スマホ単体とクラウド側でそれぞれ処理している

 もうひとつが、実際の音声認識を行うクラウドベースのものだ。データセンターの処理能力を活用し、高い精度でテキスト化している。このため、30分程度の会話であれば150~250MB程度の通信が発生する。

 クラウドで処理することによって、Androidスマートフォンの古い機種や、ローエンドモデルでも「音声文字変換(Live Transcribe)」を利用できるようになった。

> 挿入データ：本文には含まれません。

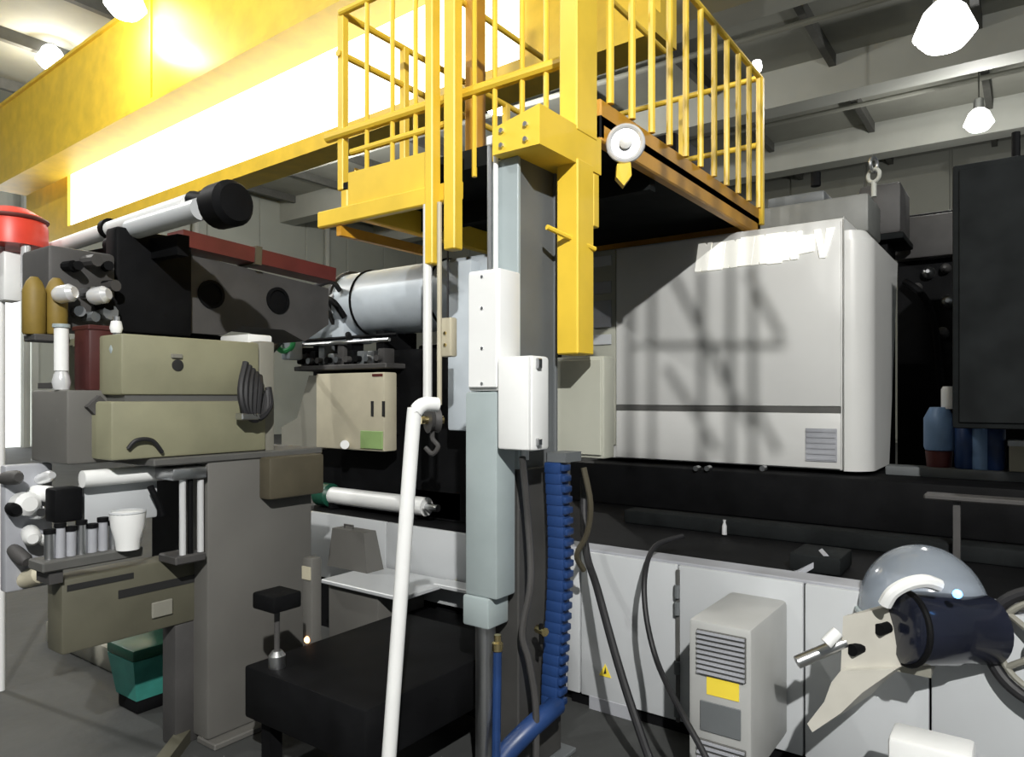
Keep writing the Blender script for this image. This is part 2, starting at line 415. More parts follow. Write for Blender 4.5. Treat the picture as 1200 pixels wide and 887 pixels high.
# round floodlight on the platform corner
p = atT(733, 168, 3.3)
t = Thing('floodlight', 'round chrome floodlight hanging at the platform corner beside the yellow post', 'floodlight')
ax = (ray(733, 168) * -1)
ax = Vector((ax.x, ax.y, -0.1)).normalized()
t.part('reflector_rim', MB().torus(p, ax, 0.078, 0.013, 28, 8), 'chrome')
t.part('bowl', MB().lathe([(0.02, -0.10), (0.05, -0.07), (0.074, 0.0), (0.07, 0.004)], p, ax, 24), 'metal')
t.part('lens', MB().lathe([(0.03, 0.0), (0.028, 0.012), (0.015, 0.022), (0.0, 0.026)], p + ax * 0.008, ax, 18), 'white')
t.part('mounting_arm', MB().tube([p - ax * 0.06, p - ax * 0.06 + Vector((-0.03, 0.02, 0.1)), (PX1 - 0.03, 3.05, 2.8)], 0.012, 8), 'metal')
t.done()
p = atT(730, 203, 3.3)
single('pulley_block', MB().prism([p + Vector((-0.03, 0, 0.05)), p + Vector((0.03, 0.02, 0.05)), p + Vector((0.035, 0.02, -0.01)), p + Vector((0.0, 0.01, -0.055)), p + Vector((-0.035, 0, -0.01))], (-0.03, 0.045, 0)).cyl(p + Vector((0, 0.02, 0.04)), p + Vector((-0.02, 0.06, 0.2)), 0.006, 6), 'yellow', 'small yellow pulley block hanging under the round floodlight', 'pulley')

# ================================================================== GREY STEEL COLUMN AND ITS BOXES
t = Thing('steel_column', 'tall grey steel I-beam column standing in the middle of the picture', 'column')
cx0, cx1, cy0, cy1 = -1.857, -1.713, 2.40, 2.71
t.part('front_flange', MB().box((cx0, cx1, cy0, cy0 + 0.022, 0.02, 2.60), 0.004, 1), 'steel_blue')
t.part('rear_flange', MB().box((cx0, cx1, cy1 - 0.022, cy1, 0.02, 2.60), 0.004, 1), 'steel_dark')
t.part('web', MB().box((cx1 - 0.03, cx1 - 0.012, cy0 + 0.022, cy1 - 0.022, 0.02, 2.60)), 'steel_dark')  # web and rear flange darker: the column's side shade in the colour
t.part('lower_shade_box', MB().box((cx0 + 0.004, cx1 + 0.012, cy0 - 0.014, cy1 + 0.01, 0.02, 1.30), 0.006, 1), 'column_shade', label='dark box standing in for the shade on the lower column')  # dark box added where the lower column lies in shade
t.part('base_plate', MB().box((cx0 - 0.06, cx1 + 0.06, cy0 - 0.06, cy1 + 0.06, 0.0, 0.02), 0.004, 1), 'steel_dark')
t.done()
t = Thing('conduit_pair', 'two thin metal conduits running up the left edge of the grey column', 'conduit')
for px, m in ((574, 'metal'), (581, 'white')):
    q = atY(px, 0, 2.385)
    t.part('conduit', MB().cyl((q.x, 2.385, 2.06), (q.x, 2.385, 2.70), 0.011, 8), m)
t.part('clip', MB().box((atY(571, 0, 2.38).x, atY(585, 0, 2.38).x, 2.37, 2.40, 2.66, 2.70), 0.004, 1), 'white')
t.done()
t = Thing('slim_enclosure', 'slim white upright enclosure on the front of the grey column', 'enclosure')
b = fb(549, 586, 316, 458, 2.24, 0.14)
t.part('body', MB().box(b, 0.008), 'white')
d = t.part('door', MB().box((b[0] + 0.008, b[1] - 0.008, b[2] - 0.012, b[2], b[4] + 0.012, b[5] - 0.012), 0.004, 1), 'white')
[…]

 音声認識の際には、音の波形そのものを読み込み、言葉を推定していく「アコースティックモデル」が活用されている。いわゆる音素を組み合わせて単語を推定していくもので、たとえば、「KO(こ)」「NI(に)」という音素があれば、「こんにちは」という言葉という可能性が高まる。

3つのモデルで音声をテキストへ変換

 もちろん音素だけでは不十分となるため、言語モデルも活用する。たとえば日本語と指定しておけば、日本語で「こ」「に」と続けて発音する場合は、「こんにちは」ではないかと推測できる、というわけだ。

 こうした推定は、人が認識する際の流れに似ているとサブラ氏。一連の処理は15ミリ秒で完了する。

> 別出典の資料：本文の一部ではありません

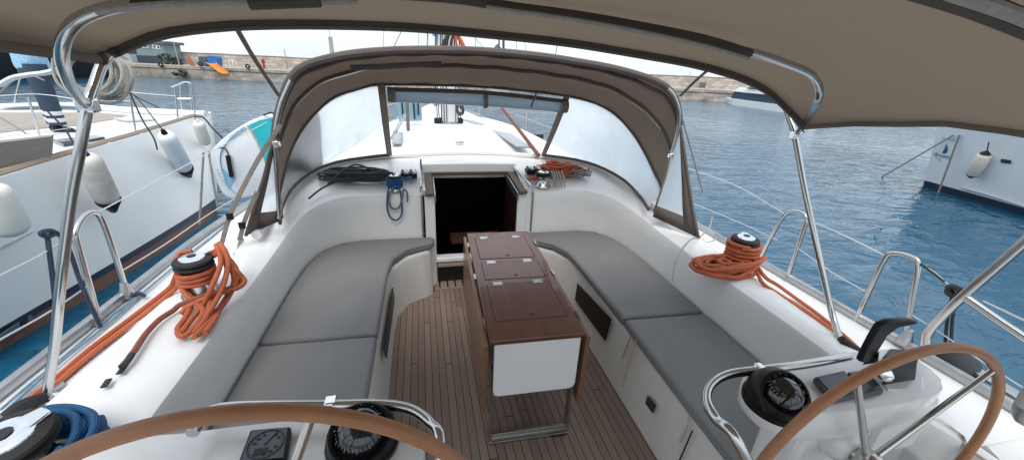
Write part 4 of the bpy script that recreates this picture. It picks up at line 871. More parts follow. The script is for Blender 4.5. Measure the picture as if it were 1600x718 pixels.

 さらにグーグルでは、2年前に、音に関する情報(オーディオセット)を公表した。これは、800万あまりのYouTubeのビデオに対して、マニュアルでタグ付けをしたもの。道具(Tools)というタグが付けられたものもあれば、「吠える」というタグでくくられたものもある。

オーディオセットをオープンソースで公開

 オープンソースになったオーディオセットを活用して、たとえば乳幼児の睡眠などを音で検知するサービスや、自宅用のセキュリティサービスでガラスの割れる音を検出するサービスなどを開発する企業も現れた。

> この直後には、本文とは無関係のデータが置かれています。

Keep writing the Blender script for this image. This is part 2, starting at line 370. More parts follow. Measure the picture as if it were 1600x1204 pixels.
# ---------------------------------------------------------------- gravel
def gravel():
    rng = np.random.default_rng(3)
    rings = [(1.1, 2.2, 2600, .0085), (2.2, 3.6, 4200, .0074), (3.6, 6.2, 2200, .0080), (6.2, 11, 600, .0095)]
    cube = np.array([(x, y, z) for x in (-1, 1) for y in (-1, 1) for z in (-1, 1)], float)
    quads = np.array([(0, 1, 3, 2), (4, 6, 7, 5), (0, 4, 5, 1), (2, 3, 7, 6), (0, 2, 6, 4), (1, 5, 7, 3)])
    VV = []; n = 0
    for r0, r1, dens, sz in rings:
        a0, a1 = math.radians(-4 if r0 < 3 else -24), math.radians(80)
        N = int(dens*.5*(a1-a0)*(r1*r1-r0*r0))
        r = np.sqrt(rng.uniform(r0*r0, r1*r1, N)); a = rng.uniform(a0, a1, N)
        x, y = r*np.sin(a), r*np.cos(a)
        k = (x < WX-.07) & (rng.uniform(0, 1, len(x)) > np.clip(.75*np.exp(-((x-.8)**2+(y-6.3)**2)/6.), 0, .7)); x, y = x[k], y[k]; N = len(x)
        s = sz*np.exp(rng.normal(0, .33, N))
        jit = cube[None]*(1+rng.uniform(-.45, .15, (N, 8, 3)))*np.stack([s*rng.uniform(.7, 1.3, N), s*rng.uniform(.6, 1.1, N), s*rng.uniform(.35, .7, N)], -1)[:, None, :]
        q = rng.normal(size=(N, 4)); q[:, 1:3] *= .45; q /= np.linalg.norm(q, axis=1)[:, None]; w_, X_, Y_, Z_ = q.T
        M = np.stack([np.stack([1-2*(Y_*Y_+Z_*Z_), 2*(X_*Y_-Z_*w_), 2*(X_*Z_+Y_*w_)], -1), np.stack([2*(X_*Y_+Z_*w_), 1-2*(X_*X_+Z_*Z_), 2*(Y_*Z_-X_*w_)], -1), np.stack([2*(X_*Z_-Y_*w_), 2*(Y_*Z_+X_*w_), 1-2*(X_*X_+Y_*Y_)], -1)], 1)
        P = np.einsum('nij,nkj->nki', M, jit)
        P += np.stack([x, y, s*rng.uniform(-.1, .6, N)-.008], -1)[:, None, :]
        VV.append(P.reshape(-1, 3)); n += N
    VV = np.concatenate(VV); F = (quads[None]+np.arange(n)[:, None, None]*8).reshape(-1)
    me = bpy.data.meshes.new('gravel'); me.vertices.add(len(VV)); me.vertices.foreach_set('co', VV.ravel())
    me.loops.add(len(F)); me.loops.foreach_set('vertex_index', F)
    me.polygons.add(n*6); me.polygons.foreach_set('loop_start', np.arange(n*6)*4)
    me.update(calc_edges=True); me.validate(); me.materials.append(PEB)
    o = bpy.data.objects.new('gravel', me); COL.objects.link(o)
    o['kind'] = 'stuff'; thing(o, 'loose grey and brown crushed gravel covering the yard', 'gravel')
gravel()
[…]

 さらには、YouTubeの自動字幕技術ではたとえばスピーチが行われておらず拍手が鳴り響く場面を識別し、字幕を付与しないようにする、といった形で役立っている。

 実際に利用すると、画面上では、周囲の騒音などをわかりやすく表示するようユーザーインターフェイスにも工夫がこらされている。

小型プロジェクターも検討

 オーディオセットの公開で、音声認識の精度が高まり、実用化に向けて進んだ「音声文字変換(Live Transcribe)」。最終的にはスマートフォンへ搭載されることになったが、その前には、たとえば小型プロジェクターを活用するといった利用シーンも検討された。

 これは、テキスト化した内容を、小型プロジェクターで話す相手の胸に投影するというアイデア。話した内容がその場ですぐ相手の胸に表示されれば、大きく目をそらすことなく、より自然に会話できる。ただ、プロジェクターは一般的に高額なこと、あるいはバッテリーの持ち時間が限られることから断念。より多くの人が利用するスマートフォン向けになることが決まった。

今後はグループでの会話などにも

 技術で社会貢献することを標榜するグーグルでは、「情報へアクセス権利は、どの人にも平等にある」(サブラ氏)という理念を持つ。

グーグルの掲げるミッション
グローバルでの聴覚障害者の人数は4億6600万人

 「音声文字変換(Live Transcribe)」は、聴覚障害者向けとしたことで、コミュニケーションツールとしての開発が先行して進められた。その結果、プライバシーに配慮して録音機能は見送られ、テキストを他のアプリで活用できるような機能の実装は後回しとなった。

 そうした中で、今後は3つの目標が掲げられている。ひとつは音声認識をデバイス側でも行えるようにすること。すでにPixel 3向けには、英語のみながら、先週から同様の機能が提供されており、今後拡充が図られる見込み。

 ふたつ目の目標は宴会中のような騒がしい場面でも高い精度で認識できるようにすること。また現在は1対1の会話に限られているが、グループでの会話でも活用できるようにしていく。

 こうした技術をもとに、グーグルでは「音声文字変換(Live Transcribe)」とあわせて、「音声増幅アプリ」もリリースしている。これは、AI(機械学習)を用いた補聴器とも言えるもので、周辺の騒音を低減しつつ、音声だけを聞き取りやすくしたものだ。

 サブラ氏は、翻訳精度が高くない場合でも、聴覚障害者にとってはコミュニケーションする上で役立つものと説明。多言語での精度向上など、引き続き開発を進める姿勢を見せた。